* Start Extracted entries *
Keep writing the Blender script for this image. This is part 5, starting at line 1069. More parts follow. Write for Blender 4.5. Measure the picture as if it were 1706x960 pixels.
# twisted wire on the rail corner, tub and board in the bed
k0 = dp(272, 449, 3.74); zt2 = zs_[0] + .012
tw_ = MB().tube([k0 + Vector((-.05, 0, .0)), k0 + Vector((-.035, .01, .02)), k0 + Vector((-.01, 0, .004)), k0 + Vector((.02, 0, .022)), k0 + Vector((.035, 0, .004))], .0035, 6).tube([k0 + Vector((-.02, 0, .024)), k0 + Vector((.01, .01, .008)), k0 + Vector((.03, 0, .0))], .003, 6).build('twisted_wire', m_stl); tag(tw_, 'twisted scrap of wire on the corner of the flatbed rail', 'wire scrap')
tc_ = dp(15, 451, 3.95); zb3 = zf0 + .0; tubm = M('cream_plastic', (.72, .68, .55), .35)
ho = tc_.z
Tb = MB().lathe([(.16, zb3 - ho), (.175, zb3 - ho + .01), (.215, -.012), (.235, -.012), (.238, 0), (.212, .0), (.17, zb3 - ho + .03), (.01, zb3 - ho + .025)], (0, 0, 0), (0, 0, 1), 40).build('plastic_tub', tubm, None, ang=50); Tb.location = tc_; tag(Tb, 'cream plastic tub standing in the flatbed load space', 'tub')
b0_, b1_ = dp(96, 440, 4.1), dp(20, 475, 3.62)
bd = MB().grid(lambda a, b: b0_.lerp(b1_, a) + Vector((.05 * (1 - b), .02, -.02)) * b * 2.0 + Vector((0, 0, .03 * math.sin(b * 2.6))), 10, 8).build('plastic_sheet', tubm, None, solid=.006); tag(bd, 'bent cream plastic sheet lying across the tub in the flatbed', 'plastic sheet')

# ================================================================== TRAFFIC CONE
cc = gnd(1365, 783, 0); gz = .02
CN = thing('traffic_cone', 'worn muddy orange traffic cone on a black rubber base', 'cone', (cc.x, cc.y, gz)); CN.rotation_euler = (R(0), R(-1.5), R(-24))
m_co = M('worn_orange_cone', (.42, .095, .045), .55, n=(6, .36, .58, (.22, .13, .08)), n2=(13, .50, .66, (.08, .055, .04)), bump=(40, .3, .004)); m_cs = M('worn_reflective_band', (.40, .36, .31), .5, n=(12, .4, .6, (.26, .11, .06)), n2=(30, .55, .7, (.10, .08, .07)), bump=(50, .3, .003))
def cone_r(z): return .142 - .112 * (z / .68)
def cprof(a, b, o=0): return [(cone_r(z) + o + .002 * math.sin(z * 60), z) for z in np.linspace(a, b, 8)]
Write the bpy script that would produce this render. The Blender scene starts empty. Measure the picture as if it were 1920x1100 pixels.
* End Extracted entries *
- **What to produce**
Return the entries above exactly, each one complete.

- **Solution for this task**
Keep writing the Blender script for this image. This is part 5, starting at line 1069. More parts follow. Write for Blender 4.5. Measure the picture as if it were 1706x960 pixels.
# twisted wire on the rail corner, tub and board in the bed
k0 = dp(272, 449, 3.74); zt2 = zs_[0] + .012
tw_ = MB().tube([k0 + Vector((-.05, 0, .0)), k0 + Vector((-.035, .01, .02)), k0 + Vector((-.01, 0, .004)), k0 + Vector((.02, 0, .022)), k0 + Vector((.035, 0, .004))], .0035, 6).tube([k0 + Vector((-.02, 0, .024)), k0 + Vector((.01, .01, .008)), k0 + Vector((.03, 0, .0))], .003, 6).build('twisted_wire', m_stl); tag(tw_, 'twisted scrap of wire on the corner of the flatbed rail', 'wire scrap')
tc_ = dp(15, 451, 3.95); zb3 = zf0 + .0; tubm = M('cream_plastic', (.72, .68, .55), .35)
ho = tc_.z
Tb = MB().lathe([(.16, zb3 - ho), (.175, zb3 - ho + .01), (.215, -.012), (.235, -.012), (.238, 0), (.212, .0), (.17, zb3 - ho + .03), (.01, zb3 - ho + .025)], (0, 0, 0), (0, 0, 1), 40).build('plastic_tub', tubm, None, ang=50); Tb.location = tc_; tag(Tb, 'cream plastic tub standing in the flatbed load space', 'tub')
b0_, b1_ = dp(96, 440, 4.1), dp(20, 475, 3.62)
bd = MB().grid(lambda a, b: b0_.lerp(b1_, a) + Vector((.05 * (1 - b), .02, -.02)) * b * 2.0 + Vector((0, 0, .03 * math.sin(b * 2.6))), 10, 8).build('plastic_sheet', tubm, None, solid=.006); tag(bd, 'bent cream plastic sheet lying across the tub in the flatbed', 'plastic sheet')

# ================================================================== TRAFFIC CONE
cc = gnd(1365, 783, 0); gz = .02
CN = thing('traffic_cone', 'worn muddy orange traffic cone on a black rubber base', 'cone', (cc.x, cc.y, gz)); CN.rotation_euler = (R(0), R(-1.5), R(-24))
m_co = M('worn_orange_cone', (.42, .095, .045), .55, n=(6, .36, .58, (.22, .13, .08)), n2=(13, .50, .66, (.08, .055, .04)), bump=(40, .3, .004)); m_cs = M('worn_reflective_band', (.40, .36, .31), .5, n=(12, .4, .6, (.26, .11, .06)), n2=(30, .55, .7, (.10, .08, .07)), bump=(50, .3, .003))
def cone_r(z): return .142 - .112 * (z / .68)
def cprof(a, b, o=0): return [(cone_r(z) + o + .002 * math.sin(z * 60), z) for z in np.linspace(a, b, 8)]
Write the bpy script that would produce this render. The Blender scene starts empty. Measure the picture as if it were 1920x1100 pixels.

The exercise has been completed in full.